The 4th Circuit majority, Judges Steven Agee and James Wynn, said that under Twombly, SawStop and its lawyers at Cuneo Gilbert & LaDuca had plausibly alleged an antitrust conspiracy among more than a dozen table-saw defendants to boycott SawStop’s safety feature. The standard of review on a motion to dismiss, the majority emphasized, is plausibility, not probability. Courts weighing a motion to dismiss an antitrust suit are not supposed to decide whether an alternative explanation of the alleged facts is more likely to be true, the majority said, but simply whether the facts as alleged by the plaintiff, (viewed, of course, in the light most favorable to the plaintiff) give a plausible account of an antitrust violation.

Here, the majority said, SawStop plausibly alleged specifics about the supposed hatching of the boycott conspiracy at the trade group meeting in October 2001 and the implementation of the plan through defendants’ various supposed ploys to avoid or cut off negotiations with SawStop. “All of these actions could be consistent with the boycott’s ultimate alleged objective, exclusion from the marketplace,” the majority said, in an opinion written by Judge Agee. He and Judge Wynn ruled that SawStop can move forward with discovery from the defendants to find out more about the supposed boycott scheme.

4th Circuit Judge Harvie Wilkinson said that’s precisely the kind of discovery the Supreme Court was trying to curtail in Twombly. “The court understood what the majority does not: that an antitrust complaint is often too tempting to pass up,” he wrote. “It provides a tantalizing weapon for parties whose business endeavors are going badly. The term ‘conspiracy’ is bound to stoke paranoia, and to kindle an effort to pin on others the blame for business failures of one’s own. The treble damages awards of antitrust actions are a further temptation for floundering companies armed with the knowledge that defendants would rather settle than face the prospect of such damages, especially with the attendant high litigation costs.”

Judge Wilkinson said that under the majority’s reasoning, every breakout session at an industry conference should be accompanied by a warning: “Holding or attending this trade association meeting will increase your exposure to antitrust suits.” (He put the WARNING in all caps, along with another one he proposed to accompany industrywide skepticism about pitches for new features: “Failure to adopt this product for whatever reason will increase your exposure to antitrust suits.”) According to Judge Wilkinson, it is ludicrously implausible to suppose that a big group of manufacturers would have orchestrated a boycott so sophisticated that several of the conspirators would have continued negotiations after the scheme was supposedly hatched.
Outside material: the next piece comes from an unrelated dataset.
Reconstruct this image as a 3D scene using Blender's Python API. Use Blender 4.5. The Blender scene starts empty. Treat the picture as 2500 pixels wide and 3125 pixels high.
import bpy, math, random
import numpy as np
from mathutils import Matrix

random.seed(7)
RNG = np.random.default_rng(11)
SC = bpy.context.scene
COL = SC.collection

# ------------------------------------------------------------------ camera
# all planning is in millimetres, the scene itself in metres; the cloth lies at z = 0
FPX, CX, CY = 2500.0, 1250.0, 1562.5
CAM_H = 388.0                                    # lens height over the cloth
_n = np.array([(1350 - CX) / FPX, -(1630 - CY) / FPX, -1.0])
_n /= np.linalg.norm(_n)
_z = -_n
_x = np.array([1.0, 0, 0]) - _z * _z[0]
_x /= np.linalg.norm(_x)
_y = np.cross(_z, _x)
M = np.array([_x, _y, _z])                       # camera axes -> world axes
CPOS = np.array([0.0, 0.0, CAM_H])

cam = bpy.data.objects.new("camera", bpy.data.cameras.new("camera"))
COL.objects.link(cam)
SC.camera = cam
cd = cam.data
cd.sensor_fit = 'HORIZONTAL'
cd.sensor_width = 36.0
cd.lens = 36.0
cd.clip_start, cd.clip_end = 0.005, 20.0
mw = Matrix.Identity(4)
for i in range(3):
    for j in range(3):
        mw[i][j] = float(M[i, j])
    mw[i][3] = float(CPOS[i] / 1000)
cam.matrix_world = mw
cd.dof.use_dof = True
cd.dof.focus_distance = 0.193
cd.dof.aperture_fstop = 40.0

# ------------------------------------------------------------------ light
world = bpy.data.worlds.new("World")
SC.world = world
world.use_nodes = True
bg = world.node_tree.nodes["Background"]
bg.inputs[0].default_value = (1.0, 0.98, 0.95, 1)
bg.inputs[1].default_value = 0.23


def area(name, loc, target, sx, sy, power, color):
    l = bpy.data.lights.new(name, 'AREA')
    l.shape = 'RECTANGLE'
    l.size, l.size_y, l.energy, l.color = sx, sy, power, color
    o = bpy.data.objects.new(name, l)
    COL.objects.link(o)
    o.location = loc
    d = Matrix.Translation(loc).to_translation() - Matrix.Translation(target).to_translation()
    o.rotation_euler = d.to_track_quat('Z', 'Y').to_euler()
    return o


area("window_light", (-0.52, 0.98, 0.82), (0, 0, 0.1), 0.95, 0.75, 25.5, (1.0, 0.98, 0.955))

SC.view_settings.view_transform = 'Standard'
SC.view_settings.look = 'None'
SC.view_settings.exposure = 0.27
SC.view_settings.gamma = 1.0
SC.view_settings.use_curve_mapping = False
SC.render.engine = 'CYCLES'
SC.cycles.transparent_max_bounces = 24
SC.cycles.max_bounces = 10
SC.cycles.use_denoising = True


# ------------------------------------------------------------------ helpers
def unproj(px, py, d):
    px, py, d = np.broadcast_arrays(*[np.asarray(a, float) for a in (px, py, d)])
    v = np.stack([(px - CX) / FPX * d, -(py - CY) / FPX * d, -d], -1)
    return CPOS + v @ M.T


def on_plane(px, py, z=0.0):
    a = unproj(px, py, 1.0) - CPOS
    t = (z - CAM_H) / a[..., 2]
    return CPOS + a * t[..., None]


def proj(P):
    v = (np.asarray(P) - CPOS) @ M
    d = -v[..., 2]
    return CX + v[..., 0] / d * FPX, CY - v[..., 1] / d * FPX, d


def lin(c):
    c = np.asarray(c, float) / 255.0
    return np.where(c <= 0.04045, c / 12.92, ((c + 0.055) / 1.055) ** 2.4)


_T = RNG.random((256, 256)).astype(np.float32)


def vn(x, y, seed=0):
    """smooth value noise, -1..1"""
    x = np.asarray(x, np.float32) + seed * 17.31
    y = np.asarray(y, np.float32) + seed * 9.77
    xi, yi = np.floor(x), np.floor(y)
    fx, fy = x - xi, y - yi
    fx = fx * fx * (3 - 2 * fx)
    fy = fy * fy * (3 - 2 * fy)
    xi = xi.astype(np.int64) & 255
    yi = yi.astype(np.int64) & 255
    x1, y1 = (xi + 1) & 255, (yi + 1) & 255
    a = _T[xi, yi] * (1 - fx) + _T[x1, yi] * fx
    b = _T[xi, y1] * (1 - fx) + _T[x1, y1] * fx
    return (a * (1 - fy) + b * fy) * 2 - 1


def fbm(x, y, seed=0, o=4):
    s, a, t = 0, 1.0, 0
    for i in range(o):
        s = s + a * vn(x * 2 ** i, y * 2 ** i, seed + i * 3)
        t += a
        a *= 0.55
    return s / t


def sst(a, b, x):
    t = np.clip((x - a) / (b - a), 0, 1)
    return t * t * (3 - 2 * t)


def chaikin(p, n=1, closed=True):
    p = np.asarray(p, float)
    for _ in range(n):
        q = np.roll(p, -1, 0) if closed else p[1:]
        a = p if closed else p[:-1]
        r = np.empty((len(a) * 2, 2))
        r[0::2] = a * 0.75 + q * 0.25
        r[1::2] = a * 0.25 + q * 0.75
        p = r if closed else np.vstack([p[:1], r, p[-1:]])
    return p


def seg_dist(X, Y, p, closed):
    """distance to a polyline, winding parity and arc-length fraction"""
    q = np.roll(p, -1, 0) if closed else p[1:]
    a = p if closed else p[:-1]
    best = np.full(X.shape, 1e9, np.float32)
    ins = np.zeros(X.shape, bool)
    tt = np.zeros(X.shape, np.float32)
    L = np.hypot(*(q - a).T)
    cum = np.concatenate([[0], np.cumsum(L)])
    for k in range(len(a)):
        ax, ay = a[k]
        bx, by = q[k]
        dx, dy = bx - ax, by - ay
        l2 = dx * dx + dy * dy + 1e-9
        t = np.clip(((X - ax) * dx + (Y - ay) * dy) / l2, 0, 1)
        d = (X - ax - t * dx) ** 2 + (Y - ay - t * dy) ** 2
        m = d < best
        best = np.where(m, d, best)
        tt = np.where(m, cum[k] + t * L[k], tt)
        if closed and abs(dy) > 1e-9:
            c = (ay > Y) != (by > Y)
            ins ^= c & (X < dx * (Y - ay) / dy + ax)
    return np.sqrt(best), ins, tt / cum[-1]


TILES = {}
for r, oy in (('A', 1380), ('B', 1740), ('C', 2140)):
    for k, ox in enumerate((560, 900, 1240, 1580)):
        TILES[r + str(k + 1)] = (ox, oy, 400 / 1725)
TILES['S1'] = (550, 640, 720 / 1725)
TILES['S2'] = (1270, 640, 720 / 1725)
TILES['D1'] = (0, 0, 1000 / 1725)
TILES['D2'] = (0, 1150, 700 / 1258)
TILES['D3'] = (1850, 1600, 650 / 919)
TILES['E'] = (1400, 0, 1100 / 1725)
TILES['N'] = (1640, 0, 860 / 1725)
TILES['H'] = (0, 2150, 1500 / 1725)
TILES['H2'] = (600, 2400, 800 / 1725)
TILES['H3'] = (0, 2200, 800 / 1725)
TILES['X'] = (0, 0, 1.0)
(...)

“The majority thus sets a nifty trap: if defendants engage in similar means, it’s collusion; if they engage in dissimilar means, it’s deceit,” he wrote. “Given those options, businesses should either keep to themselves or close up shop.” The majority’s “isolationist” decision is all the more unfortunate, according to Judge Wilkinson, in an age of global industry because “it raises the risk that antitrust law will render American companies comparatively incommunicative and thus at a competitive disadvantage.”

In a concurrence, Judge Wynn called Judge Wilkinson’s gloomy policy prediction “nonsense.” In Judge Wynn’s reading, Wilkinson – and not he or Judge Agee – is the panel member who has abandoned proper legal analysis and engaged “in breathtaking judicial activism.”

“Because the majority opinion sticks to its limited role, it steers clear of considering things like different ‘approaches’ in a ‘globalized marketplace,’ whether the word ‘conspiracy’ is bound to stoke paranoia,” or the appropriate amount of ‘lag time’ in ‘product development,'” Judge Wynn wrote. “The dissenting opinion sees itself in no way so bound.”

This is about as heated as appellate opinions get (unless Justice Antonin Scalia is involved). Considering that all of the opinions cross-reference one another, it’s kind of amazing that it’s only been four months since the oral argument. I guess these judges write fast when they’re impassioned.

I left messages for SawStop counsel Joel Davidow of Cuneo and Emerson Electric counsel Scott Ballenger of Latham & Watkins, who argued for all of the defendants before the 4th Circuit. Neither got back to me.